EU Parliament calls for response to Russian minisformation
European Parliament has passed a resolution which names Russia as the chief – albeit not the only – source of misinformation directed against EU countries and other European countries, especially Ukraine and Georgia,reports Deutsche Welle..
In a resolution passed on October 10, EU lawmakers drew attention to the “extremely dangerous nature of Russian propaganda,” and urged the European Commission to develop “an effective strategy to rapidly and reliably counter Russian misinformation”. In addition, the parliamentarians consider it necessary to create an international legal framework for countering hybrid threats, including cyberattacks and misinformation.
469 members of EU Parliament voted in favor of the resolution, 143 voted against it, and 47 members abstained.
European Parliament is worried about attempts to influence the process and outcome of elections not only within the EU, but also in its neighbors. The Balkan states and members of the Eastern Partnership program, especially Georgia and Ukraine, are mentioned as victims of attempts to undermine the “normative basis and principles of European democracy and sovereignty”.
The lawmakers believe that the EU should provide specific assistance to such countries. The proposed measures include support for independent media outlets in the Balkan states and Eastern Partnership countries.
After European Parliament’s elections in May this year, the European Commission said that there had been attempts to influence the elections through fake news originating in Russia, and cited specific examples, but clarified that it was too early to speak of a coordinated Russian misinformation campaign.
Speaking at debates in European Parliament on September 17, European Commissioner for Security Julian King said that there is no proof of “large-scale coordinated misinformation attacks”. “But, unfortunately, this does not mean that these [European Parliament] elections were free from misinformation,” he added, citing an example from Germany, where only one party accounted for 86% of all political agitation on Facebook.
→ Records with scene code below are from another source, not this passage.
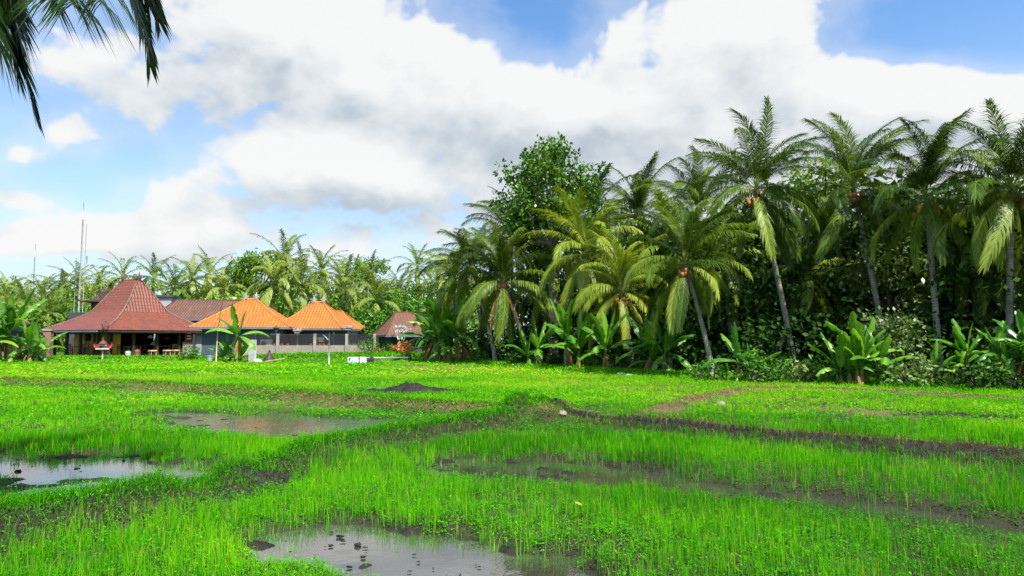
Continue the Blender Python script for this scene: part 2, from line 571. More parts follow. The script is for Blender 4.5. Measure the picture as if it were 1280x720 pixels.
def height(x, y):
    x, y = np.asarray(x, float), np.asarray(y, float)
    wob = wobble(x, y)
    ab, c = sdAB(x, y) + wob, sdC(x, y) + wob
    # above AB: F1 (below C and left) or F3
    z3 = sstep(-0.25, 0.2, c)
    right = sstep(0.3, 1.4, x)
    zu = Z1 + (Z3 - Z1) * np.maximum(z3, right)
    z = Z2 + (zu - Z2) * sstep(-0.06, 0.05, ab)
    dA, dB = poly_dist(x, y, lineA) + wob * 0.4, poly_dist(x, y, lineB) + wob * 0.4
    dC_, dD = poly_dist(x, y, lineC) + wob * 0.5, poly_dist(x, y, lineD) + wob * 0.5
    dE = poly_dist(x, y, lineE) + wob * 0.5
    z = z + 0.20 * sstep(0.6, 0.18, dA) * (0.65 + 0.35 * sstep(-0.22, -0.02, ab)) + 0.07 * sstep(0.30, 0.12, dB) + 0.17 * sstep(0.5, 0.15, dC_) + 0.07 * sstep(0.8, 0.2, dD) + 0.05 * sstep(0.9, 0.2, dE)
    # bank in front of the houses and the wood
    yb = np.interp(x, edge_x, edge_y, left=49.0)
    yb = np.where(x < edge_x[0], 49.0 + np.clip(edge_x[0] - x, 0, 10) * 0.1, yb)
    z = z + (0.06 + 0.16 * sstep(-2, -8, x)) * sstep(-2.0, 1.5, y - yb) + 0.28 * sstep(-2.0, 1.0, y - yb) * sstep(-20.5, -18.5, x) * sstep(-4.0, -7.0, x)
    fade = sstep(120, 60, y) * sstep(90, 50, np.abs(x))
    pm = puddle_mask(x, y)
    z = z + lumps(x, y) * fade * (1 - 0.3 * pm)
    silt = (fbm(x * 2.6, y * 4.2, 121, 4) - 0.55) * 0.62
    return z - 0.15 * pm + np.clip(silt, -0.03, 0.12) * pm


def hz(x, y):
    return float(height(np.array([x]), np.array([y]))[0])


def axis(lo, hi, step, far, side):
    a = list(np.arange(lo, hi + 1e-6, step))
    s, v = step, hi
    up = []
    while v < far:
        s *= 1.22
        v += s
        up.append(v)
    s, v = step, lo
    dn = []
    while v > -side:
        s *= 1.22
        v -= s
        dn.append(v)
    return np.array(dn[::-1] + a + up)


xs = axis(-17.0, 15.0, 0.10, 2600, 2600)
ys = np.concatenate([axis(1.5, 24.0, 0.085, 24.0, 300), ])
yy = list(ys)
s = 0.085
while yy[-1] < 2800:
    s *= 1.035 if yy[-1] < 75 else 1.2
    yy.append(yy[-1] + s)
ys = np.array(yy)
X, Y = np.meshgrid(xs, ys)
x, y = X.ravel(), Y.ravel()
z = height(x, y)
nx, ny = len(xs), len(ys)
idx = np.arange(nx * ny).reshape(ny, nx)
q = np.stack([idx[:-1, :-1], idx[:-1, 1:], idx[1:, 1:], idx[1:, :-1]], -1).reshape(-1, 4)

# what covers the soil: R dry straw and bare bund, G wet mud and darkened bund faces, B green cover
dB = poly_dist(x, y, lineB)
dAll = np.minimum.reduce([poly_dist(x, y, lineC) * 2.2, poly_dist(x, y, lineD), poly_dist(x, y, lineE)])
n1 = fbm(x * 1.5, y * 1.5, 77, 4)


def dry_patch(x, y):
    n = fbm(x * 0.25, y * 0.25, 91, 4)
    n2 = fbm(x * 1.2, y * 1.2, 92, 3)
    a = sstep(2.6, 0.6, poly_dist(x, y, gl([(480, 459), (560, 459), (680, 461)], Z3)) + (n - 0.5) * 5)
    b = sstep(0.9, 0.2, poly_dist(x, y, gl([(985, 510), (1060, 513), (1130, 520)], Z3)) + (n2 - 0.5) * 2.2) * 0.7
    c = sstep(0.52, 0.70, fbm(x * 0.22, y * 0.5, 93, 4)) * (y > 16) * 0.6
    return np.maximum.reduce([a, b, c])


sAB = sdAB(x, y) + wobble(x, y)
dA_ = poly_dist(x, y, lineA)
dry = np.maximum.reduce([sstep(0.34, 0.22, sAB) * sstep(0.06, 0.12, sAB) * (x > 0.7), sstep(0.75, 0.2, dAll) * 0.9, dry_patch(x, y)]) * (0.5 + n1)
face = sstep(-0.32, -0.2, sAB) * sstep(0.11, 0.06, sAB)  # bund faces: dark soil, with the shade under the overhang painted in
wet = np.clip(np.maximum(puddle_mask(x, y) * 1.6, face * (1.0 - 0.25 * (dA_ < 0.6))), 0, 1)
green = sstep(0.35, 0.65, n1) * 0.35 + 0.55 * sstep(10, 30, y)
green[y > 60] = 0.9
me = bpy.data.meshes.new('ground')
me.vertices.add(nx * ny)
me.vertices.foreach_set('co', np.stack([x, y, z], -1).astype(np.float32).ravel())
me.loops.add(len(q) * 4)
me.loops.foreach_set('vertex_index', q.ravel().astype(np.int32))
me.polygons.add(len(q))
me.polygons.foreach_set('loop_start', (np.arange(len(q)) * 4).astype(np.int32))
me.polygons.foreach_set('use_smooth', np.ones(len(q), bool))
ca = me.attributes.new('cover', 'FLOAT_COLOR', 'POINT')
ca.data.foreach_set('color', np.stack([np.clip(dry, 0, 1), wet, green, np.ones_like(dry)], -1).astype(np.float32).ravel())
me.update(calc_edges=True)

m, nt, out = new_mat('paddy_soil')
at = nd(nt, 'Attribute', attribute_name='cover')
sp = nd(nt, 'SeparateColor')
nt.links.new(at.outputs['Color'], sp.inputs[0])
tcn = nd(nt, 'TexCoord')
nA = noise(nt, 2.2, 6, rough=0.6)
nB = noise(nt, 14.0, 5, rough=0.65)
soil = ramp(nt, nA, [(0.3, (0.018, 0.015, 0.009)), (0.7, (0.048, 0.038, 0.023))])
grn = ramp(nt, nB, [(0.3, (0.012, 0.05, 0.002)), (0.6, (0.035, 0.14, 0.004)), (0.8, (0.09, 0.19, 0.012))])
c = mixc(nt, sp.outputs[2], soil, grn)
strw = ramp(nt, nB, [(0.25, (0.05, 0.036, 0.018)), (0.55, (0.13, 0.098, 0.045)), (0.85, (0.26, 0.20, 0.09))])
c = mixc(nt, sp.outputs[0], c, strw)
mud = ramp(nt, nB, [(0.3, (0.010, 0.009, 0.008)), (0.7, (0.032, 0.027, 0.021))])
c = mixc(nt, sp.outputs[1], c, mud)
b = nd(nt, 'BsdfPrincipled')
nt.links.new(c, b.inputs['Base Color'])
b.inputs['Specular IOR Level'].default_value = 0.12
r_ = mth(nt, 'SUBTRACT', 0.9, mth(nt, 'MULTIPLY', sp.outputs[1], 0.45))
nt.links.new(r_, b.inputs['Roughness'])
bp = nd(nt, 'Bump')
bp.inputs['Strength'].default_value = 0.6
bp.inputs['Distance'].default_value = 0.04
nt.links.new(nB, bp.inputs['Height'])
nt.links.new(bp.outputs[0], b.inputs['Normal'])
nt.links.new(b.outputs[0], out.inputs[0])
me.materials.append(m)
ground = link('ground', me)
tag(ground, 'flat paddy soil and grassy ground under the fields, raised into low earth bunds', 'ground', kind='structure')

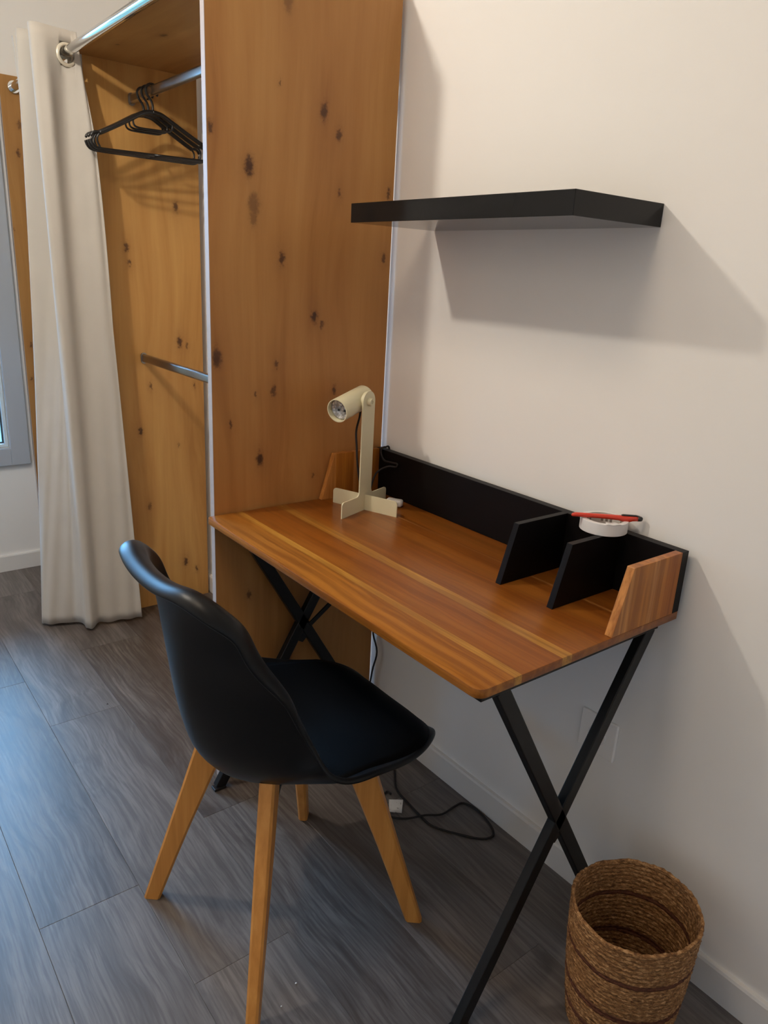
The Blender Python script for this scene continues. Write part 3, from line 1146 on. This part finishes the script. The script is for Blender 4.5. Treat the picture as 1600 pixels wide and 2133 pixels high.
# ------------------------------------------------------------------ desk lamp
def build_lamp():
    base = Vector((-0.165, 0.690, DZ))
    lp = thing('desk_lamp', 'pale sage metal spot lamp with crossed flat base on the desk', 'lamp', base)
    A = Vector((-0.937, -0.349, 0))
    A.normalize()
    Bv = Vector((-A.y, A.x, 0))          # (0.349, -0.937, 0): towards the camera side

    def plate(poly, dirv, nrm, th, name):
        nb = bmesh.new()
        lo_ = [nb.verts.new(base + dirv * a + Vector((0, 0, z)) - nrm * th / 2) for a, z in poly]
        hi_ = [nb.verts.new(base + dirv * a + Vector((0, 0, z)) + nrm * th / 2) for a, z in poly]
        nb.faces.new(lo_)
        nb.faces.new(hi_)
        n = len(poly)
        for i in range(n):
            nb.faces.new((lo_[i], lo_[(i + 1) % n], hi_[(i + 1) % n], hi_[i]))
        bmesh.ops.recalc_face_normals(nb, faces=nb.faces)
        return put(name, nb, M_LAMP, lp)
    hw, hh, wing = 0.0265, 0.040, 0.1005

    def arc(cx_, cz_, r_, a0, a1, n=6):
        return [(cx_ + r_ * math.cos(R(a0 + (a1 - a0) * k / n)), cz_ + r_ * math.sin(R(a0 + (a1 - a0) * k / n))) for k in range(n + 1)]
    top = 0.275
    poly = [(wing, 0.0)] + arc(wing - 0.009, hh - 0.009, 0.009, 0, 90) + arc(hw + 0.012, hh + 0.012, 0.012, 270, 180)
    poly += arc(0.0, top, hw, 0, 180, 14)
    poly += arc(-hw - 0.012, hh + 0.012, 0.012, 360, 270) + arc(-wing + 0.009, hh - 0.009, 0.009, 90, 180) + [(-wing, 0.0)]
    plate(poly, A, Bv, 0.003, 'stand_plate')
    p2 = [(wing - 0.004, 0.0)] + arc(wing - 0.013, hh - 0.009, 0.009, 0, 90) + [(0.0016, hh)] + [(0.0016, 0.0)]
    plate(p2, Bv, A, 0.003, 'base_wing')
    p3 = [(-a, z) for a, z in p2][::-1]
    plate(p3, Bv, A, 0.003, 'base_wing')
    # head
    piv = base + Vector((0, 0, top))
    off = -Bv * 0.034
    ax = (A * math.cos(R(11)) + Vector((0, 0, -math.sin(R(11))))).normalized()
    side_ = Bv
    up = ax.cross(side_).normalized()
    if up.z < 0:
        up = -up
    c = piv + off
    mt = Matrix((side_, up, ax)).transposed().to_4x4()
    mt.translation = c
    rad = 0.0285
    prof = [(0.0, -0.036), (rad - 0.006, -0.036), (rad - 0.002, -0.034), (rad, -0.030), (rad, 0.086), (rad - 0.0022, 0.086), (rad - 0.0022, 0.070), (rad - 0.0022, -0.030)]
    hd = put('lamp_head', lathe(prof, 44, mat4=mt), M_LAMP, lp)
    autosmooth(hd, 40)
    bp_ = [(0.0, 0.066), (0.010, 0.0665), (0.018, 0.069), (0.0232, 0.0735), (0.0245, 0.0735), (0.0245, 0.030), (0.0, 0.030)]
    put('bulb', lathe(bp_, 36, mat4=mt), M_BULB, hd, smooth=False, label='unlit clear reflector bulb')
    for k in range(3):
        a = R(90 + 120 * k)
        m2 = mt @ Matrix.Translation((0.010 * math.cos(a), 0.010 * math.sin(a), 0.0675))
        put('bulb_chip', lathe([(0.0, 0.002), (0.0022, 0.0016), (0.003, 0.0), (0.0, -0.001)], 12, mat4=m2), M_GASKET if k else M_WHITE_PL, hd)
    # pivot: disc between plate and head, knob on the outer face
    mk = Matrix((A, Vector((0, 0, 1)), Bv)).transposed().to_4x4()
    mk.translation = piv
    o_ = put('pivot_disc', lathe([(0.0, -0.008), (0.0245, -0.008), (0.0245, -0.0016), (0.0, -0.0016)], 36, mat4=mk), M_LAMP, lp)
    autosmooth(o_, 40)
    o_ = put('pivot_knob', lathe([(0.0, 0.0016), (0.0095, 0.0016), (0.0095, 0.009), (0.0085, 0.0105), (0.0045, 0.0105), (0.0045, 0.0085), (0.0, 0.0085)], 28, mat4=mk), M_LAMP, lp)
    autosmooth(o_, 40)
    # cord: out of the head, down behind the stem, back corner, behind the desk, floor
    c0 = c - ax * 0.012 - up * 0.028
    pts = [c0, c0 + A * 0.004 + Vector((0, 0, -0.02)), base + A * 0.0290 - Bv * 0.014 + Vector((0, 0, 0.205)), base + A * 0.0300 - Bv * 0.010 + Vector((0, 0, 0.165)), base + A * 0.026 - Bv * 0.009 + Vector((0, 0, 0.125)),
           base + A * 0.012 - Bv * 0.008 + Vector((0, 0, 0.07)), base - A * 0.012 - Bv * 0.014 + Vector((0, 0, 0.055)), (-0.120, 0.735, 0.775), (-0.075, 0.765, 0.815), (-0.050, 0.750, 0.835),
           (-0.038, 0.728, 0.838), (-0.037, 0.724, 0.847), (-0.039, 0.745, 0.846), (-0.041, 0.775, 0.846), (-0.038, 0.794, 0.862), (-0.034, 0.796, 0.8742), (-0.022, 0.796, 0.8762), (-0.0090, 0.796, 0.870), (-0.0065, 0.795, 0.80), (-0.0065, 0.790, 0.72),
           (-0.010, 0.770, 0.60), (-0.020, 0.795, 0.45), (-0.028, 0.805, 0.33), (-0.026, 0.782, 0.262), (-0.030, 0.795, 0.190), (-0.050, 0.780, 0.10), (-0.075, 0.700, 0.020), (-0.090, 0.600, 0.0032), (-0.141, 0.523, 0.0032), (-0.152, 0.460, 0.0032),
           (-0.157, 0.397, 0.0032), (-0.154, 0.351, 0.0032), (-0.117, 0.293, 0.0032), (-0.082, 0.252, 0.0032), (-0.050, 0.246, 0.0032), (-0.030, 0.277, 0.0032), (-0.020, 0.330, 0.0032), (-0.030, 0.374, 0.0032),
           (-0.060, 0.378, 0.0035), (-0.109, 0.373, 0.0055), (-0.150, 0.392, 0.0085), (-0.197, 0.413, 0.0055), (-0.224, 0.445, 0.0034), (-0.226, 0.480, 0.0034), (-0.200, 0.510, 0.0034), (-0.172, 0.524, 0.0034), (-0.168, 0.510, 0.0034)]
    cord = put('power_cord', tube(spline(pts, 5), 0.0027, 8), M_CORD, lp, smooth=True, label='thin dark textile cord')
    # paper tag on the cord
    def tag_material():
        k = N('printed_paper_tag')
        v = k.obj()
        vo = k.noise(v, 150.0, 2.0, 0.5)
        k.color(k.mixc(k.ramp(vo, [(0.62, (0, 0, 0)), (0.68, (0.8, 0.8, 0.8))]), (0.55, 0.53, 0.50), (0.10, 0.09, 0.09)))
        k.b.inputs['Roughness'].default_value = 0.7
        return k.m
    nb = bmesh.new()
    tg = [(-0.189, 0.493, 0.0065), (-0.163, 0.466, 0.012), (-0.192, 0.435, 0.0050), (-0.215, 0.458, 0.0040)]
    a = [nb.verts.new(Vector(p) + Vector((0, 0, 0.0004))) for p in tg]
    b = [nb.verts.new(Vector(p) - Vector((0, 0, 0.0004))) for p in tg]
    nb.faces.new(a)
    nb.faces.new(b[::-1])
    for i in range(4):
        nb.faces.new((a[i], b[i], b[(i + 1) % 4], a[(i + 1) % 4]))
    bmesh.ops.recalc_face_normals(nb, faces=nb.faces)
    put('cord_tag', nb, tag_material(), cord, label='small white printed paper tag')
    # inline switch lying behind the base
    m3 = Matrix.Translation((-0.078, 0.676, DZ + 0.010)) @ Matrix.Rotation(R(-60), 4, 'Z')
    nb = box((-0.022, -0.011, -0.0095), (0.022, 0.011, 0.0095), 0.006, 3)
    bmesh.ops.transform(nb, matrix=m3, verts=nb.verts)
    put('cord_switch', nb, M_WHITE_PL, lp, smooth=True, label='small white switch behind the base')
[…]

However, the commissioner pointed out that most of this agitation was generated by roughly 80,000 dubious accounts with names consisting of only two letters. “Large-scale automated propaganda and misinformation is regrettably a fact of our modern political life,” King lamented. He did not specify the party in question, but it was clearly the right-wing populist “Alternative for Germany” party, which openly sympathizes with the Kremlin.
In European Parliament’s new resolution, Russia is once again called the “primary source” of misinformation in Europe, although it is noted that Russian governmental and non-governmental organizations are not the only ones involved in “subversive interference” in the socio-political life of EU member states.